### SOURCE MATERIAL ###
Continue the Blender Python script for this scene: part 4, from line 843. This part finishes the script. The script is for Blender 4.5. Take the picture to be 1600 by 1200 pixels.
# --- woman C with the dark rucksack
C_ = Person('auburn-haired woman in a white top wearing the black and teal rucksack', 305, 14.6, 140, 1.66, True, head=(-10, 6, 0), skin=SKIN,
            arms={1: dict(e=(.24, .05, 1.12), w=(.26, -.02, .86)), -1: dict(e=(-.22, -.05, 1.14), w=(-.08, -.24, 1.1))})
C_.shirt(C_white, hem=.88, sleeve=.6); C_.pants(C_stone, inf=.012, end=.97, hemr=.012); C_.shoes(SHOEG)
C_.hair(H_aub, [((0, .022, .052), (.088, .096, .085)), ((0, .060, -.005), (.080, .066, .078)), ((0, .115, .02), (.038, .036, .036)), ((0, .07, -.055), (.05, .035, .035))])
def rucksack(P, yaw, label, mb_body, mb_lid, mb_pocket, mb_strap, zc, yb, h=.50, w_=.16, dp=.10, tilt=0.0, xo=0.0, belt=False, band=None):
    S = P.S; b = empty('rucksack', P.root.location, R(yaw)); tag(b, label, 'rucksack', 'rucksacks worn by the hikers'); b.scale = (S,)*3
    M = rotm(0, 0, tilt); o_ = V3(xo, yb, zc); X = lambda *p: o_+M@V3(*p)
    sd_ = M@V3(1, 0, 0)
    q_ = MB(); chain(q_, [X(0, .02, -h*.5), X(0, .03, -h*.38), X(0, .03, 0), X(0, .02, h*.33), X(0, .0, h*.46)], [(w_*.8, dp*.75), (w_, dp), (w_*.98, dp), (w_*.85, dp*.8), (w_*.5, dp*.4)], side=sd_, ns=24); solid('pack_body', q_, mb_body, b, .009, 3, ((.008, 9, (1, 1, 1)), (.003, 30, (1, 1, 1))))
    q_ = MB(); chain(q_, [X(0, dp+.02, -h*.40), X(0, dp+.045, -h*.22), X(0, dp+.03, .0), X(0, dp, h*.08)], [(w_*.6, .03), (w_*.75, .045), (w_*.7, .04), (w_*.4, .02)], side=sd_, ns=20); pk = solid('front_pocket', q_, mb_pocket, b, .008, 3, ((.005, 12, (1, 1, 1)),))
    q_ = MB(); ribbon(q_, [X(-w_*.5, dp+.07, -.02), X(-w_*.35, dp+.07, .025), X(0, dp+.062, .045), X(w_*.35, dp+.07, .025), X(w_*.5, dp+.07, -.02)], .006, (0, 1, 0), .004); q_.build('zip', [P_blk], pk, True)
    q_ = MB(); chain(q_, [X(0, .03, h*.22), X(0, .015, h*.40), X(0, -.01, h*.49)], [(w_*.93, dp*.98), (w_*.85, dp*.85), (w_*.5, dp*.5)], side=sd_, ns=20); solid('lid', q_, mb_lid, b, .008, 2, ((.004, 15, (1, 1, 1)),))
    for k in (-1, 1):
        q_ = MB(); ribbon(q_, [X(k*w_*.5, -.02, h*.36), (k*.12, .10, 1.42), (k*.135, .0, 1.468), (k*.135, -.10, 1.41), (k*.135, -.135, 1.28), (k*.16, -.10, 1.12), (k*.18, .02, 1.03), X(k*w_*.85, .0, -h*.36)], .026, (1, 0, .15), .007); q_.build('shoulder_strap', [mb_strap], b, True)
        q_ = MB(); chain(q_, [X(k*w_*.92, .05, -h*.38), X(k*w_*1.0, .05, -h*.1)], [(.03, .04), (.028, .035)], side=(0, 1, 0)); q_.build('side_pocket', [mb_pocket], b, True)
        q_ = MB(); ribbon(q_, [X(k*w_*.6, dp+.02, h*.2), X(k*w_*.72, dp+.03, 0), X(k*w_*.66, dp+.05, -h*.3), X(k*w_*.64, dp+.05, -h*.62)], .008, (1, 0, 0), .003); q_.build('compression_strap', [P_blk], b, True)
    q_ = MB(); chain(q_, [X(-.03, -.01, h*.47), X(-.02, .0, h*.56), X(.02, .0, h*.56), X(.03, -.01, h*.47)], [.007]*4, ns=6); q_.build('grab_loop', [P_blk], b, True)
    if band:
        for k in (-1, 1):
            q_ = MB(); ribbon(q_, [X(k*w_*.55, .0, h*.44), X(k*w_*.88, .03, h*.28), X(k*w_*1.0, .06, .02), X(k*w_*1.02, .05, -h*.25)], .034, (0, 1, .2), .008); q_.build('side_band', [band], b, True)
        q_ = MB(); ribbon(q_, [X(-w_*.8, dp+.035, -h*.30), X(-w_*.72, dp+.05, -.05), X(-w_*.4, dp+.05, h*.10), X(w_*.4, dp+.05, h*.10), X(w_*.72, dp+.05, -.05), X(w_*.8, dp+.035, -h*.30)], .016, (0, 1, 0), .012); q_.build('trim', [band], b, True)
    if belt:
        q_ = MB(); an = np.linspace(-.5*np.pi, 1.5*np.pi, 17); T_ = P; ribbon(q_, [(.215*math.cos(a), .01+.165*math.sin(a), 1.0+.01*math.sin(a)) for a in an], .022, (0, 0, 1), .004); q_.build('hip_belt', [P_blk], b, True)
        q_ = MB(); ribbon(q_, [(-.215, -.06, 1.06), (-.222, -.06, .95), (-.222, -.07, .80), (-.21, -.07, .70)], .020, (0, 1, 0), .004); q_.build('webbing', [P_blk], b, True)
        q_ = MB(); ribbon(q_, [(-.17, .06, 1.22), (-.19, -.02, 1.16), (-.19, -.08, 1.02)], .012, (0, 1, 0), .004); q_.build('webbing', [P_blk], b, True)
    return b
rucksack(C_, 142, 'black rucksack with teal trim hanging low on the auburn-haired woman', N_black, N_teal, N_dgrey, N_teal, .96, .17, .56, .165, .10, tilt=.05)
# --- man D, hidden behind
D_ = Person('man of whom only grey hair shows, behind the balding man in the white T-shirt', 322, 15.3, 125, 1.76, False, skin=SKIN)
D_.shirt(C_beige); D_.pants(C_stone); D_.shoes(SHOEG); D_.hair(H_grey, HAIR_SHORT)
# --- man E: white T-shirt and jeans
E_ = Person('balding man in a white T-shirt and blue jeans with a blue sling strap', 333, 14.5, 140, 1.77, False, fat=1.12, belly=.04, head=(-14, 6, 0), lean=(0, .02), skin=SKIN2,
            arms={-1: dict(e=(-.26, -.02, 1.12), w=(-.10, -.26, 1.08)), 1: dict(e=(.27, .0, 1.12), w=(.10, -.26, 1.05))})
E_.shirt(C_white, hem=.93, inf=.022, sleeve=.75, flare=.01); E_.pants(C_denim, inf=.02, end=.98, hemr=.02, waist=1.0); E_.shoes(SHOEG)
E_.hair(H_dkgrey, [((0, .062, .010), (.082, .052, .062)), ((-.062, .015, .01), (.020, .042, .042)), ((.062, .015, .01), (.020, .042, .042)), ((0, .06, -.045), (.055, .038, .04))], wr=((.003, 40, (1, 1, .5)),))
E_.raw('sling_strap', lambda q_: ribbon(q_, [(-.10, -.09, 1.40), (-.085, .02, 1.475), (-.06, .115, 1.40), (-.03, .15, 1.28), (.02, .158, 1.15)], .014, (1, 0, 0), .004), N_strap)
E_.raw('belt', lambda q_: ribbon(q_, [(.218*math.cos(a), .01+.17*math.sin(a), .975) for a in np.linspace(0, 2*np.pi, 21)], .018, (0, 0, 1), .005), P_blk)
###
WHAT TO DO:
Write out the whole listing again, exactly as it stands.

RESULT FOR THIS TASK:
Continue the Blender Python script for this scene: part 4, from line 843. This part finishes the script. The script is for Blender 4.5. Take the picture to be 1600 by 1200 pixels.
# --- woman C with the dark rucksack
C_ = Person('auburn-haired woman in a white top wearing the black and teal rucksack', 305, 14.6, 140, 1.66, True, head=(-10, 6, 0), skin=SKIN,
            arms={1: dict(e=(.24, .05, 1.12), w=(.26, -.02, .86)), -1: dict(e=(-.22, -.05, 1.14), w=(-.08, -.24, 1.1))})
C_.shirt(C_white, hem=.88, sleeve=.6); C_.pants(C_stone, inf=.012, end=.97, hemr=.012); C_.shoes(SHOEG)
C_.hair(H_aub, [((0, .022, .052), (.088, .096, .085)), ((0, .060, -.005), (.080, .066, .078)), ((0, .115, .02), (.038, .036, .036)), ((0, .07, -.055), (.05, .035, .035))])
def rucksack(P, yaw, label, mb_body, mb_lid, mb_pocket, mb_strap, zc, yb, h=.50, w_=.16, dp=.10, tilt=0.0, xo=0.0, belt=False, band=None):
    S = P.S; b = empty('rucksack', P.root.location, R(yaw)); tag(b, label, 'rucksack', 'rucksacks worn by the hikers'); b.scale = (S,)*3
    M = rotm(0, 0, tilt); o_ = V3(xo, yb, zc); X = lambda *p: o_+M@V3(*p)
    sd_ = M@V3(1, 0, 0)
    q_ = MB(); chain(q_, [X(0, .02, -h*.5), X(0, .03, -h*.38), X(0, .03, 0), X(0, .02, h*.33), X(0, .0, h*.46)], [(w_*.8, dp*.75), (w_, dp), (w_*.98, dp), (w_*.85, dp*.8), (w_*.5, dp*.4)], side=sd_, ns=24); solid('pack_body', q_, mb_body, b, .009, 3, ((.008, 9, (1, 1, 1)), (.003, 30, (1, 1, 1))))
    q_ = MB(); chain(q_, [X(0, dp+.02, -h*.40), X(0, dp+.045, -h*.22), X(0, dp+.03, .0), X(0, dp, h*.08)], [(w_*.6, .03), (w_*.75, .045), (w_*.7, .04), (w_*.4, .02)], side=sd_, ns=20); pk = solid('front_pocket', q_, mb_pocket, b, .008, 3, ((.005, 12, (1, 1, 1)),))
    q_ = MB(); ribbon(q_, [X(-w_*.5, dp+.07, -.02), X(-w_*.35, dp+.07, .025), X(0, dp+.062, .045), X(w_*.35, dp+.07, .025), X(w_*.5, dp+.07, -.02)], .006, (0, 1, 0), .004); q_.build('zip', [P_blk], pk, True)
    q_ = MB(); chain(q_, [X(0, .03, h*.22), X(0, .015, h*.40), X(0, -.01, h*.49)], [(w_*.93, dp*.98), (w_*.85, dp*.85), (w_*.5, dp*.5)], side=sd_, ns=20); solid('lid', q_, mb_lid, b, .008, 2, ((.004, 15, (1, 1, 1)),))
    for k in (-1, 1):
        q_ = MB(); ribbon(q_, [X(k*w_*.5, -.02, h*.36), (k*.12, .10, 1.42), (k*.135, .0, 1.468), (k*.135, -.10, 1.41), (k*.135, -.135, 1.28), (k*.16, -.10, 1.12), (k*.18, .02, 1.03), X(k*w_*.85, .0, -h*.36)], .026, (1, 0, .15), .007); q_.build('shoulder_strap', [mb_strap], b, True)
        q_ = MB(); chain(q_, [X(k*w_*.92, .05, -h*.38), X(k*w_*1.0, .05, -h*.1)], [(.03, .04), (.028, .035)], side=(0, 1, 0)); q_.build('side_pocket', [mb_pocket], b, True)
        q_ = MB(); ribbon(q_, [X(k*w_*.6, dp+.02, h*.2), X(k*w_*.72, dp+.03, 0), X(k*w_*.66, dp+.05, -h*.3), X(k*w_*.64, dp+.05, -h*.62)], .008, (1, 0, 0), .003); q_.build('compression_strap', [P_blk], b, True)
    q_ = MB(); chain(q_, [X(-.03, -.01, h*.47), X(-.02, .0, h*.56), X(.02, .0, h*.56), X(.03, -.01, h*.47)], [.007]*4, ns=6); q_.build('grab_loop', [P_blk], b, True)
    if band:
        for k in (-1, 1):
            q_ = MB(); ribbon(q_, [X(k*w_*.55, .0, h*.44), X(k*w_*.88, .03, h*.28), X(k*w_*1.0, .06, .02), X(k*w_*1.02, .05, -h*.25)], .034, (0, 1, .2), .008); q_.build('side_band', [band], b, True)
        q_ = MB(); ribbon(q_, [X(-w_*.8, dp+.035, -h*.30), X(-w_*.72, dp+.05, -.05), X(-w_*.4, dp+.05, h*.10), X(w_*.4, dp+.05, h*.10), X(w_*.72, dp+.05, -.05), X(w_*.8, dp+.035, -h*.30)], .016, (0, 1, 0), .012); q_.build('trim', [band], b, True)
    if belt:
        q_ = MB(); an = np.linspace(-.5*np.pi, 1.5*np.pi, 17); T_ = P; ribbon(q_, [(.215*math.cos(a), .01+.165*math.sin(a), 1.0+.01*math.sin(a)) for a in an], .022, (0, 0, 1), .004); q_.build('hip_belt', [P_blk], b, True)
        q_ = MB(); ribbon(q_, [(-.215, -.06, 1.06), (-.222, -.06, .95), (-.222, -.07, .80), (-.21, -.07, .70)], .020, (0, 1, 0), .004); q_.build('webbing', [P_blk], b, True)
        q_ = MB(); ribbon(q_, [(-.17, .06, 1.22), (-.19, -.02, 1.16), (-.19, -.08, 1.02)], .012, (0, 1, 0), .004); q_.build('webbing', [P_blk], b, True)
    return b
rucksack(C_, 142, 'black rucksack with teal trim hanging low on the auburn-haired woman', N_black, N_teal, N_dgrey, N_teal, .96, .17, .56, .165, .10, tilt=.05)
# --- man D, hidden behind
D_ = Person('man of whom only grey hair shows, behind the balding man in the white T-shirt', 322, 15.3, 125, 1.76, False, skin=SKIN)
D_.shirt(C_beige); D_.pants(C_stone); D_.shoes(SHOEG); D_.hair(H_grey, HAIR_SHORT)
# --- man E: white T-shirt and jeans
E_ = Person('balding man in a white T-shirt and blue jeans with a blue sling strap', 333, 14.5, 140, 1.77, False, fat=1.12, belly=.04, head=(-14, 6, 0), lean=(0, .02), skin=SKIN2,
            arms={-1: dict(e=(-.26, -.02, 1.12), w=(-.10, -.26, 1.08)), 1: dict(e=(.27, .0, 1.12), w=(.10, -.26, 1.05))})
E_.shirt(C_white, hem=.93, inf=.022, sleeve=.75, flare=.01); E_.pants(C_denim, inf=.02, end=.98, hemr=.02, waist=1.0); E_.shoes(SHOEG)
E_.hair(H_dkgrey, [((0, .062, .010), (.082, .052, .062)), ((-.062, .015, .01), (.020, .042, .042)), ((.062, .015, .01), (.020, .042, .042)), ((0, .06, -.045), (.055, .038, .04))], wr=((.003, 40, (1, 1, .5)),))
E_.raw('sling_strap', lambda q_: ribbon(q_, [(-.10, -.09, 1.40), (-.085, .02, 1.475), (-.06, .115, 1.40), (-.03, .15, 1.28), (.02, .158, 1.15)], .014, (1, 0, 0), .004), N_strap)
E_.raw('belt', lambda q_: ribbon(q_, [(.218*math.cos(a), .01+.17*math.sin(a), .975) for a in np.linspace(0, 2*np.pi, 21)], .018, (0, 0, 1), .005), P_blk)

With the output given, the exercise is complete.